Daerah-daerah yang merasa tidak mampu menghadapi ancaman perang Salib membuka
pintu untuk mengadakan kerjasama militer dengan negara-negara Islam lainnya.
Namun secara bertahap serangan balik Muslim semakin gencar yang dapat
digambarkan melalui tiga fase (Lapidus, 1999:542). Fase pertama terjadi sebelum
Fathimiyyah ditaklukan oleh Ayyubiyah. Sedangkan pada fase kedua dan ketiga Nur Al Din
sudah mulai berkuasa.
2. Kemunduran Dinasti Fatimiyah
Sesudah berakhirnya masa pemerintahan Al-Aziz, pamor Dinasti Fatimiyyah mulai
menurun. Kalaupun pada masa al-Munthasir sempat mengalami kejayaan, itu tidaklah
seperti apa yang telah dicapai oleh al-Aziz.
Adapun faktor-faktor yang menyebabkan kemunduran Dinasti Fathimiyah adalah :
a. Para penguasa yang selalu tenggelam dalam kehidupan yang mewah.
b. Adanya pemaksaan ideologi Syi’ah kepada masyarakat yang mayoritas Sunni.
c. Terjadinya persaingan perebutan wazir.
d. Kondisi al-‘Adhid (dalam keadaan sakit) yang dimanfaatkan oleh Nur ad-Din.

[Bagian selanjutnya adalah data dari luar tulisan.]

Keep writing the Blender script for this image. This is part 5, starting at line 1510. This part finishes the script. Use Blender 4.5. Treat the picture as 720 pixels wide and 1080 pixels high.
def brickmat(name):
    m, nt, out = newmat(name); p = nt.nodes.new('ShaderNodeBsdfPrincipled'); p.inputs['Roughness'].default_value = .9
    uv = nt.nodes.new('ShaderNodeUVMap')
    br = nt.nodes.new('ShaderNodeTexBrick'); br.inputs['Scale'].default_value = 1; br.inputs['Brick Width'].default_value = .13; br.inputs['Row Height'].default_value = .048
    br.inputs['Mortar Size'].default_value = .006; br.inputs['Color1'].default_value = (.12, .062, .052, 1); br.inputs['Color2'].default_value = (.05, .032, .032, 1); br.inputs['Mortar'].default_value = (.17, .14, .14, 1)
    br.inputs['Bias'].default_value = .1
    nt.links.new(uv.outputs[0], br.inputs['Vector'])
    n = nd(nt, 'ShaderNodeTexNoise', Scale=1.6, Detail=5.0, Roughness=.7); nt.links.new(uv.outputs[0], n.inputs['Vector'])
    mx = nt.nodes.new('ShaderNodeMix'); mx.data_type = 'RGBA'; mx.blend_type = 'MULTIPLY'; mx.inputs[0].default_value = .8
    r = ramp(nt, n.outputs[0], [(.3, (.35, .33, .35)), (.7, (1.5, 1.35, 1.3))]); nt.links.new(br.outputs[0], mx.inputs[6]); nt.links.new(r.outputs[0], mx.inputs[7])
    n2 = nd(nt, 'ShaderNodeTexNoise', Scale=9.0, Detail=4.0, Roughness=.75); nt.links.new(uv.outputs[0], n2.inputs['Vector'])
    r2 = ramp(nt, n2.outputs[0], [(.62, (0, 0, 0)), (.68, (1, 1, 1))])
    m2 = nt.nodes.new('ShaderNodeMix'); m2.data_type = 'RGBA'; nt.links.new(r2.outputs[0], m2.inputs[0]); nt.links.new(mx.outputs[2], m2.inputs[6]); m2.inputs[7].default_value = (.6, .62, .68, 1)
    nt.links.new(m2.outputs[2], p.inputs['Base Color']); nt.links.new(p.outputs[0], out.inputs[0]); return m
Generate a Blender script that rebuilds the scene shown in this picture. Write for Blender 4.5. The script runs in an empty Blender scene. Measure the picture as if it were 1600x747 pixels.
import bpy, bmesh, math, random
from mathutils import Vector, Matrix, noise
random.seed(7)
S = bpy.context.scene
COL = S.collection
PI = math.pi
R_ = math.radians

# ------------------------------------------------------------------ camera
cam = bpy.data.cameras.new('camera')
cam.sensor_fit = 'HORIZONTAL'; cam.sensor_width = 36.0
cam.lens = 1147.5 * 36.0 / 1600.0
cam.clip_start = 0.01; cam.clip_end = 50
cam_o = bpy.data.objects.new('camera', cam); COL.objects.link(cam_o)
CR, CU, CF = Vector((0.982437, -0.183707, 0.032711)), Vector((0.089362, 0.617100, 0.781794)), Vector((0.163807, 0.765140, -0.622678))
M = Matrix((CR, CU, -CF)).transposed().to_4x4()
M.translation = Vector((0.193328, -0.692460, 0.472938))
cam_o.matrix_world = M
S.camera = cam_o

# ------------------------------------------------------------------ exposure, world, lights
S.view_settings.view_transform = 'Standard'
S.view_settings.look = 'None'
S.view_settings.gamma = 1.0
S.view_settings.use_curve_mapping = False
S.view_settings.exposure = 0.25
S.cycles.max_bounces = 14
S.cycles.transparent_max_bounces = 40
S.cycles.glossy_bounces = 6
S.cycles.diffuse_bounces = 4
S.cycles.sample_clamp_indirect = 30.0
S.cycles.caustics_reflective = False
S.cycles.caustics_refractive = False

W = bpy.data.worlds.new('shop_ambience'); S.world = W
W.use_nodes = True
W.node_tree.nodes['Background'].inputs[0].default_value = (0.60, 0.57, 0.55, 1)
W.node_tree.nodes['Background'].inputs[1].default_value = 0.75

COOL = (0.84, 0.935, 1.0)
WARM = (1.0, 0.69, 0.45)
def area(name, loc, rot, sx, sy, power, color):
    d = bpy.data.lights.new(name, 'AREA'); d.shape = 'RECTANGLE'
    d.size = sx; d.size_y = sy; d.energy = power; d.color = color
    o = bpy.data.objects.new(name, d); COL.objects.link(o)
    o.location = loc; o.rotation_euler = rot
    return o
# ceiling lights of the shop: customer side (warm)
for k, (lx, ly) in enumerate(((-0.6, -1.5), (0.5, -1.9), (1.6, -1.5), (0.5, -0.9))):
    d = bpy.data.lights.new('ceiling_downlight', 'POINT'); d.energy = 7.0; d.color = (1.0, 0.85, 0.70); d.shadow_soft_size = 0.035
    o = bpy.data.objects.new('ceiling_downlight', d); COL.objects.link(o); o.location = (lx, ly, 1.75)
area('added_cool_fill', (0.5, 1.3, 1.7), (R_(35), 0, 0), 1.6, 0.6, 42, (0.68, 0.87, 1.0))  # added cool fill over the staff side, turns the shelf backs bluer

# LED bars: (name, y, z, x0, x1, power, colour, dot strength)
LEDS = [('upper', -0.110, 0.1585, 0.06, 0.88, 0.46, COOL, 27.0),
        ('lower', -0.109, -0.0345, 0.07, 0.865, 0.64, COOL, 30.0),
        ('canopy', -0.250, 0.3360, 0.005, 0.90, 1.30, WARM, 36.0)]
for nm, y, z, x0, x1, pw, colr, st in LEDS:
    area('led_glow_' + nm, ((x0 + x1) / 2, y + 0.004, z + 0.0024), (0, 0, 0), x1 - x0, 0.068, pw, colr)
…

Dalam kondisi khilafah yang sedang lemah, konflik kepentingan yang berkepanjangan
diantara pejabat dan militer. Merasa tidak sanggup, akhirnya al-Zafir meminta bantuan
kepada Nur al-Din dengan pasukan yang dipimpin oleh Salah al-Din Al-Ayyubi. Mula-mula
ia berhasil membendung invasi tentara Salib ke Mesir. Akan tetapi kedatangan Salah al Din
untuk yang kedua kalinya tidak hanya memerangi pasukan Salib, tetapi untuk menguasai
Mesir.
Dengan dikalahkannya tentara Salib sekaligus dikuasainya Mesir, maka berakhirlah
riwayat Dinasti Fatimiyah di Mesir pada tahun 1171 M yang telah bertahan selama 262
tahun.
3. Kemajuan-Kemajuan Dinasti Fatimiyah
Selama kurun waktu 262 tahun, Fatimiyah telah mencapai kemajuan yang pesat
terutama pada masa Al-Muiz, Al-Aziz dan Al-hakim. Kemajuan-kemajuan itu mencakup
berbagai bidang, yaitu :
a. Kemajuan dalam hubungan perdagangan dengan Dunia non Islam, termasuk India
dan negeri-negeri Mediteramia yang KRISTEN.
b. Kemajuan di bidang seni, dapat dilihat pada sejumlah dekorasi dan arsitektur istana.
c. Dalam bidang pengetahuan dengan dibangunnya Universitas Al–Azhar.
d. Di bidang ekonomi, baik sektor pertanian, perdagangan maupun industri.
e. Di bidang keamanan.
4. Peninggalan Bersejarah Dinasti Fatimiyah
Di antara peninggalan Dinasti Fatimiyah, ada dua bangunan yang amat bersejarah
dan keberadaannya hingga kini masih bisa dirasakan, bahkan mengalami perkembangan
pesat. Peninggalan-peninggalan itu adalah :
a. Universitas Al–Azhar yang semula adalah masjid sebagai pusat kajian. Masjid ini
didirikan oleh al-Saqili pada tanggal 17 Ramadlan (970 M). Nama Al–Azhar diambil dari
al-Zahra, julukan Fatimah, putri Nabi SAW dan istri Ali bin Abi Thalib, imam pertama
Syi’ah.
b. Dar al-Hikmah (Hall of Science), yang terinspirasi dari lembaga yang sama yang
didirikan oleh al-Ma’mun di Baghdad.